Max Scheler is not a well-known philosopher, despite being admired by thinkers as influential and diverse as Martin Heidegger and St John Paul II.
This book is composed of five complementary but distinct texts. The first, "Repentance and Rebirth", consists of an analysis of guilt and repentance. For Scheler, repentance is not oppression by guilt, but liberation from guilt. It is repression which is true enslavement by guilt. In this contrast, conversion is revealed as a necessary part of a human life. In the course of his analysis, Scheler develops a phenomenology of time which reveals the past and future bound up inextricably in the present. In the second text, "The Nature of Philosophy and the Moral Preconditions of Philosophical Knowledge", Scheler attempts to establish the autonomy of philosophy as, above all, the science of Being, rather than the backstop of epistemology - if philosophy is the handmaid of theology, she is queen of the sciences, if not, she is Science's slave.

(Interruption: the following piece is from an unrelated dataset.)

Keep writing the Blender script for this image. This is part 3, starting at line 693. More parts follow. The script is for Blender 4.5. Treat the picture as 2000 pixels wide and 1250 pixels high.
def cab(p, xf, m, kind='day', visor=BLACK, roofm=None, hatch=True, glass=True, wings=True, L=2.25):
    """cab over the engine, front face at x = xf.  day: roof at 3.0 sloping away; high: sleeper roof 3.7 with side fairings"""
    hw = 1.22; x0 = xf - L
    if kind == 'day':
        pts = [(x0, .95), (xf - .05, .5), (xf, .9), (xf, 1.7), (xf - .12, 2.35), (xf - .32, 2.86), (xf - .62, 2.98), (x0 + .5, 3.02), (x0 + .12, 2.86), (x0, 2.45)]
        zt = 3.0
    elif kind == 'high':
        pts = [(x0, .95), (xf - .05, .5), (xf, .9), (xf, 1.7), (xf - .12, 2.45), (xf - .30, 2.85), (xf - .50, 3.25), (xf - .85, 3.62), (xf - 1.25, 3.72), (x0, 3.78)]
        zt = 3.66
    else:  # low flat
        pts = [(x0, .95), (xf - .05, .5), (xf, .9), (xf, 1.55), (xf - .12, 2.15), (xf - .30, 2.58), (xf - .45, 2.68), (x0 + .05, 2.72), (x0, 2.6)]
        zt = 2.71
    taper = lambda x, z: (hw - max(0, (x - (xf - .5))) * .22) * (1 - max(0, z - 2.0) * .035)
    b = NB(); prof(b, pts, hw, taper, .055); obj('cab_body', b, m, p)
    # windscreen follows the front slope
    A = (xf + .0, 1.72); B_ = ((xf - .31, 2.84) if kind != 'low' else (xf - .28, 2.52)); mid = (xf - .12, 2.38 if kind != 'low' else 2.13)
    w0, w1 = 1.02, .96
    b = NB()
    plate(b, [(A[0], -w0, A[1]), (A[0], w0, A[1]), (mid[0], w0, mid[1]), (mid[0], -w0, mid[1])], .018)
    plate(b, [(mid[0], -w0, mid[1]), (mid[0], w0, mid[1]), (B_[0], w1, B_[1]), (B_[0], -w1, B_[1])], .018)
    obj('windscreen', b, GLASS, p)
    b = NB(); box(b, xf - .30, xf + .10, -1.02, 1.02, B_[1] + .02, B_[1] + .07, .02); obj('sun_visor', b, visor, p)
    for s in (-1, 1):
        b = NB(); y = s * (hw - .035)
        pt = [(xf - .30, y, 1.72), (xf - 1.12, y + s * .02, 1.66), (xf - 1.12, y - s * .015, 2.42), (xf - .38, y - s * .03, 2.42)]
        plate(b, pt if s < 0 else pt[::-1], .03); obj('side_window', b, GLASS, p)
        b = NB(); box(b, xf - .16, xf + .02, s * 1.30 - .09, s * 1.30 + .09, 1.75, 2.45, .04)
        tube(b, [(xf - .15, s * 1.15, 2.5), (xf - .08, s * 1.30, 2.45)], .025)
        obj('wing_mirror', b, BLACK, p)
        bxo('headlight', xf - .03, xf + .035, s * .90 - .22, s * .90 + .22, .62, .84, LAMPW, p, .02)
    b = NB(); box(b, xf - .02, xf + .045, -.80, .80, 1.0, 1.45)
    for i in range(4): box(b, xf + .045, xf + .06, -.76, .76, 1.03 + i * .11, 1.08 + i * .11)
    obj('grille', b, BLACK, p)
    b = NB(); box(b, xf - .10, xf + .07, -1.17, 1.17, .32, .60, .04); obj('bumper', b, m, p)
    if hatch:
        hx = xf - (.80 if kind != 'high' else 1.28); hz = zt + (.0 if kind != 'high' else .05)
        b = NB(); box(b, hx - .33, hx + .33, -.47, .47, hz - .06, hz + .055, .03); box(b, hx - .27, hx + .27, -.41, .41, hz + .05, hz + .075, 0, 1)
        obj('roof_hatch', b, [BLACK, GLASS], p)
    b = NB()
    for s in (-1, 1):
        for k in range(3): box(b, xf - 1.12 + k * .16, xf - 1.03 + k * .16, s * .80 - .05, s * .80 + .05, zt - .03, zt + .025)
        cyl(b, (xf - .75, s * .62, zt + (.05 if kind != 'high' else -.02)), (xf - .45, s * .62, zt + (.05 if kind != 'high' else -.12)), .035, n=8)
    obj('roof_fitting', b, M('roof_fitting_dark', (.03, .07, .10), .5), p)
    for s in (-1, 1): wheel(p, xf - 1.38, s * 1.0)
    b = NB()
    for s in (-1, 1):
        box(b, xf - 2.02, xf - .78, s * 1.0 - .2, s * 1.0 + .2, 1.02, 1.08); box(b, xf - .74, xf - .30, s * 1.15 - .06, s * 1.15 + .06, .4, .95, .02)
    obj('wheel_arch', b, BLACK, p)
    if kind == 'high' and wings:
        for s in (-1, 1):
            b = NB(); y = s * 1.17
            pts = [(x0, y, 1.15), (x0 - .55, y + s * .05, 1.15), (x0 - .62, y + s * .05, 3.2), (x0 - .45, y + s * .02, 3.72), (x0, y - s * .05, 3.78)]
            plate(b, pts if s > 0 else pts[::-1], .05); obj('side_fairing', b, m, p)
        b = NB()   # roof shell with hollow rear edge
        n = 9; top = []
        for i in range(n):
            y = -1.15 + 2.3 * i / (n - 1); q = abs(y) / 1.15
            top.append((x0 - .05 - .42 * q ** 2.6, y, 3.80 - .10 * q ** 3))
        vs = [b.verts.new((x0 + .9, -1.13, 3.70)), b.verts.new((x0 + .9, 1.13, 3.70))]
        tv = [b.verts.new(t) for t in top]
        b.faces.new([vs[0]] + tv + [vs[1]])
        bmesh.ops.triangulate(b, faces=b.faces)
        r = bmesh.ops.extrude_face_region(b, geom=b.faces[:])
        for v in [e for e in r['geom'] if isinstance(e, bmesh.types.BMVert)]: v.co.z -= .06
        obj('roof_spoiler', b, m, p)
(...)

The central work takes up half of the book's total length. In "Problems of Religion", rejecting both neo-Scholastic and neo-Kantian approaches, Scheler conducts an analysis of the nature of metaphysics, natural theology, and revealed theology, and sketches an outline of natural theology. Much of the text is taken up with criticism of other approaches to natural theology, particularly those of Kant, Schleiermacher, Fichte, and Comte. Central to Scheler's insights is the primacy of the divine love over the role of God as Logos, as revealed in Creation.
The final two works were written and published just as the First World War ground to an end. "Christian Love and the Twentieth Century" seeks a Christian understanding of the roots of the war and a program for recovery. Scheler sees bourgeois individualism and nationalism as having long ago replaced Christianity as the moral center of Western life, aided by indifference on the part of Christians to the public sphere. Only by reclaiming the social aspects of Christianity - inextricable from a religion of love - can Christians reclaim their homelands. "The Reconstruction of European Culture" proposes a political solution to the threat of repeated war - Scheler's vision of an united Europe with Germany as its center of gravity, able to stand up to both Russia and the US, with a federal system that allows for local communities and regions to exercise considerable autonomy within the central framework, which resembles in many respects the ideal of the European Union.